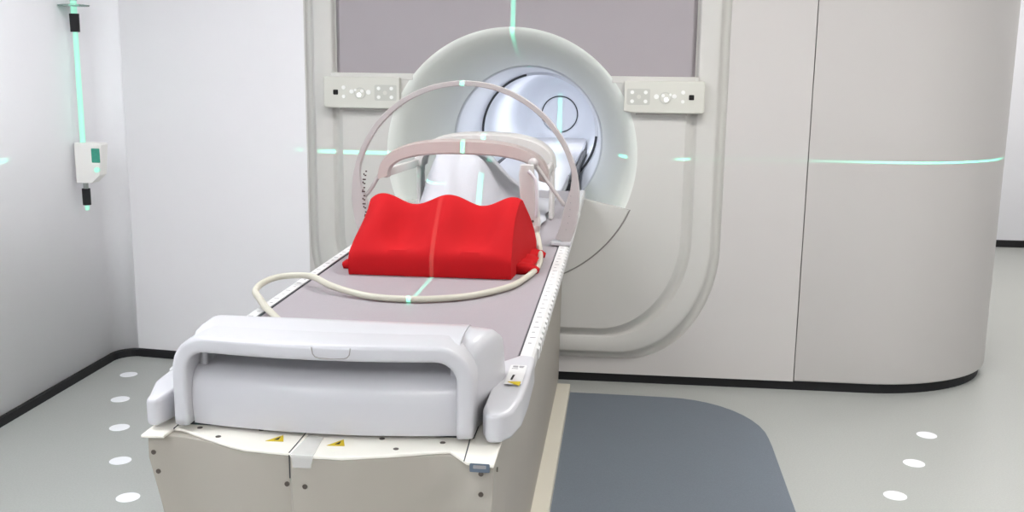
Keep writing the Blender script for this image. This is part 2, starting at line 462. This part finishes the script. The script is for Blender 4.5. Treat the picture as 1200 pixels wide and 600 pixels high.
# ------------------------------------------------------------------ patient table
tb = thing('patient_table', 'long patient table with white end handle on a beige base, running into the scanner', 'patient table', (0, -2, 0))
ZTOP = .945
bm = bmesh.new(); box(bm, -.318, .318, -2.96, -.078, .925, ZTOP)
link('tabletop', bm, M['top'], tb, bevel=.004)
bm = bmesh.new()
for s in (-1, 1): box(bm, min(s * .3175, s * .3215), max(s * .3175, s * .3215), -2.93, -.082, .93, ZTOP + .0008)
link('tabletop_gap', bm, M['seam'], tb)
for s in (-1, 1):
    bm = bmesh.new()
    prism(bm, [(s * .3215, .90), (s * .3215, ZTOP + .003), (s * .345, ZTOP + .003), (s * .350, ZTOP - .002), (s * .350, .915), (s * .340, .90)], 'y', -2.95, -.078)
    for k in range(46):
        y = -2.68 + k * .045
        w = .012 if k % 2 else .007
        box(bm, min(s * .329, s * (.329 + w)), max(s * .329, s * (.329 + w)), y - .002, y + .002, ZTOP + .002, ZTOP + .0035, 1)
        prism(bm, [(s * .348, .920), (s * .348, .945), (s * .3545, .940), (s * .3545, .920)], 'y', y - .02, y + .006)
    link('side_rail', bm, [M['rail'], M['tick']], tb)
# rail end blocks
def end_block(s):
    wo = 0 if s > 0 else .016
    secs = [(-2.80, .322, .352, .900, ZTOP + .004), (-2.83, .300, .354, .895, .953), (-2.97, .288, .354, .890, .953), (-3.03, .288, .350 - wo, .888 + wo, .951), (-3.075, .288, .341 - wo, .886 + wo, .947), (-3.105, .288, .330 - wo, .888 + wo, .937), (-3.116, .291, .323 - wo, .893 + wo, .922)]
    bm = bmesh.new()
    pl = [(.3225, -2.78), (.290, -2.83), (.287, -3.085), (.298, -3.116), (.322, -3.114), (.340, -3.090), (.352, -3.04), (.355, -2.95), (.3535, -2.79)]
    prism(bm, [(s * (x - (wo if x > .33 else 0)), y) for x, y in pl], 'z', .892, .953)
    for v in bm.verts:
        if v.co.y < -3.03: v.co.z -= (.014 if v.co.z > .92 else .004) * min(1, (-3.03 - v.co.y) / .08)
    return link('rail_end', bm, M['white'], tb, bevel=.009, segs=4)
eb = {s: end_block(s) for s in (-1, 1)}
# printed label on the right end block
bm = bmesh.new()
prism(bm, [(.328 + u, -2.92 + v) for u, v in rrect(.016, .060, .003, 2)], 'z', .9532, .9538)
lb = link('label_plate', bm, M['rail'], eb[1])
bm = bmesh.new()
for k, (x, y, w, h) in enumerate([(.322, -2.868, .010, .0022), (.334, -2.868, .010, .0022), (.322, -2.874, .010, .0022), (.334, -2.875, .008, .0022), (.322, -2.884, .012, .0015)]):
    box(bm, x - w / 2, x + w / 2, y - h, y + h, .9538, .9542)
link('label_print', bm, M['tick'], eb[1])
bm = bmesh.new(); prism(bm, [(.3205, -2.955), (.3245, -2.955), (.3265, -2.925), (.3225, -2.925)], 'z', .9538, .9544)
link('arrow_mark', bm, M['ink'], eb[1])
bm = bmesh.new(); prism(bm, [(.317, -2.968), (.342, -2.964), (.341, -2.990)], 'z', .9538, .9544)
w_ = link('warning_label', bm, M['yellow'], eb[1]); w_['label'] = 'yellow warning triangle'

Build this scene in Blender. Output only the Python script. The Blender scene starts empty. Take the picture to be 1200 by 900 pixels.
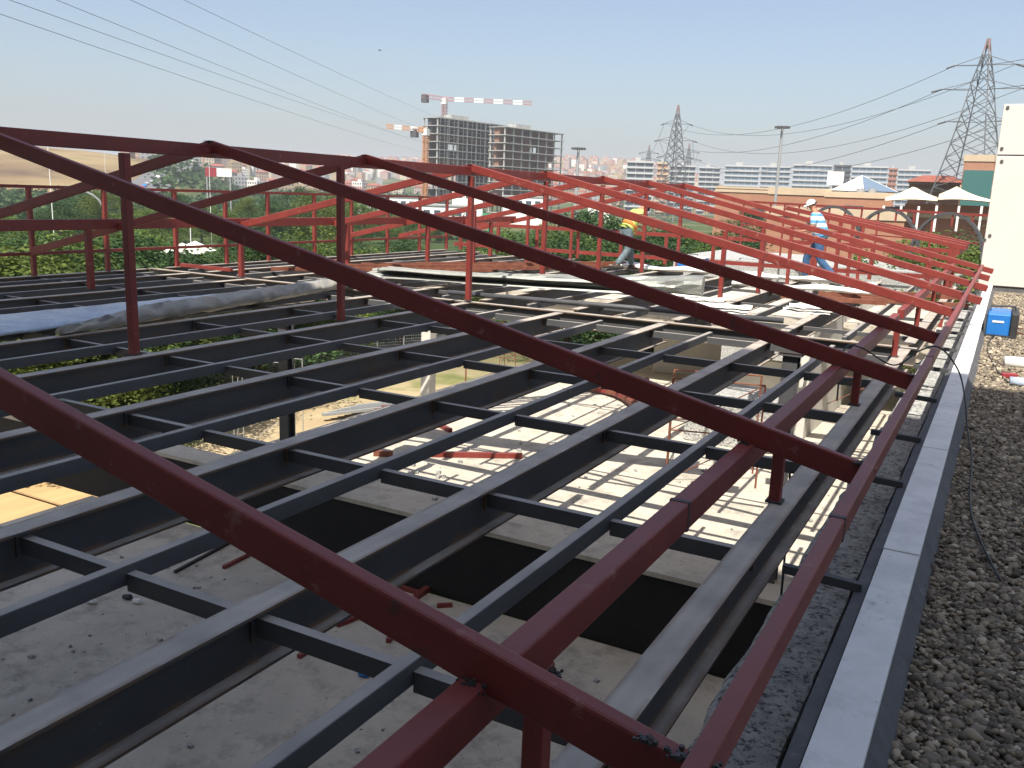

**Description of the task:** Exact duplication of all the records is required; pictures are omitted from the copy.

**Solution to the problem:**
Keep writing the Blender script for this image. This is part 2, starting at line 462. This part finishes the script. The script is for Blender 4.5. Treat the picture as 1200 pixels wide and 600 pixels high.
# ------------------------------------------------------------------ patient table
tb = thing('patient_table', 'long patient table with white end handle on a beige base, running into the scanner', 'patient table', (0, -2, 0))
ZTOP = .945
bm = bmesh.new(); box(bm, -.318, .318, -2.96, -.078, .925, ZTOP)
link('tabletop', bm, M['top'], tb, bevel=.004)
bm = bmesh.new()
for s in (-1, 1): box(bm, min(s * .3175, s * .3215), max(s * .3175, s * .3215), -2.93, -.082, .93, ZTOP + .0008)
link('tabletop_gap', bm, M['seam'], tb)
for s in (-1, 1):
    bm = bmesh.new()
    prism(bm, [(s * .3215, .90), (s * .3215, ZTOP + .003), (s * .345, ZTOP + .003), (s * .350, ZTOP - .002), (s * .350, .915), (s * .340, .90)], 'y', -2.95, -.078)
    for k in range(46):
        y = -2.68 + k * .045
        w = .012 if k % 2 else .007
        box(bm, min(s * .329, s * (.329 + w)), max(s * .329, s * (.329 + w)), y - .002, y + .002, ZTOP + .002, ZTOP + .0035, 1)
        prism(bm, [(s * .348, .920), (s * .348, .945), (s * .3545, .940), (s * .3545, .920)], 'y', y - .02, y + .006)
    link('side_rail', bm, [M['rail'], M['tick']], tb)
# rail end blocks
def end_block(s):
    wo = 0 if s > 0 else .016
    secs = [(-2.80, .322, .352, .900, ZTOP + .004), (-2.83, .300, .354, .895, .953), (-2.97, .288, .354, .890, .953), (-3.03, .288, .350 - wo, .888 + wo, .951), (-3.075, .288, .341 - wo, .886 + wo, .947), (-3.105, .288, .330 - wo, .888 + wo, .937), (-3.116, .291, .323 - wo, .893 + wo, .922)]
    bm = bmesh.new()
    pl = [(.3225, -2.78), (.290, -2.83), (.287, -3.085), (.298, -3.116), (.322, -3.114), (.340, -3.090), (.352, -3.04), (.355, -2.95), (.3535, -2.79)]
    prism(bm, [(s * (x - (wo if x > .33 else 0)), y) for x, y in pl], 'z', .892, .953)
    for v in bm.verts:
        if v.co.y < -3.03: v.co.z -= (.014 if v.co.z > .92 else .004) * min(1, (-3.03 - v.co.y) / .08)
    return link('rail_end', bm, M['white'], tb, bevel=.009, segs=4)
eb = {s: end_block(s) for s in (-1, 1)}
# printed label on the right end block
bm = bmesh.new()
prism(bm, [(.328 + u, -2.92 + v) for u, v in rrect(.016, .060, .003, 2)], 'z', .9532, .9538)
lb = link('label_plate', bm, M['rail'], eb[1])
bm = bmesh.new()
for k, (x, y, w, h) in enumerate([(.322, -2.868, .010, .0022), (.334, -2.868, .010, .0022), (.322, -2.874, .010, .0022), (.334, -2.875, .008, .0022), (.322, -2.884, .012, .0015)]):
    box(bm, x - w / 2, x + w / 2, y - h, y + h, .9538, .9542)
link('label_print', bm, M['tick'], eb[1])
bm = bmesh.new(); prism(bm, [(.3205, -2.955), (.3245, -2.955), (.3265, -2.925), (.3225, -2.925)], 'z', .9538, .9544)
link('arrow_mark', bm, M['ink'], eb[1])
bm = bmesh.new(); prism(bm, [(.317, -2.968), (.342, -2.964), (.341, -2.990)], 'z', .9538, .9544)
w_ = link('warning_label', bm, M['yellow'], eb[1]); w_['label'] = 'yellow warning triangle'

Build this scene in Blender. Output only the Python script. The Blender scene starts empty. Take the picture to be 1200 by 900 pixels.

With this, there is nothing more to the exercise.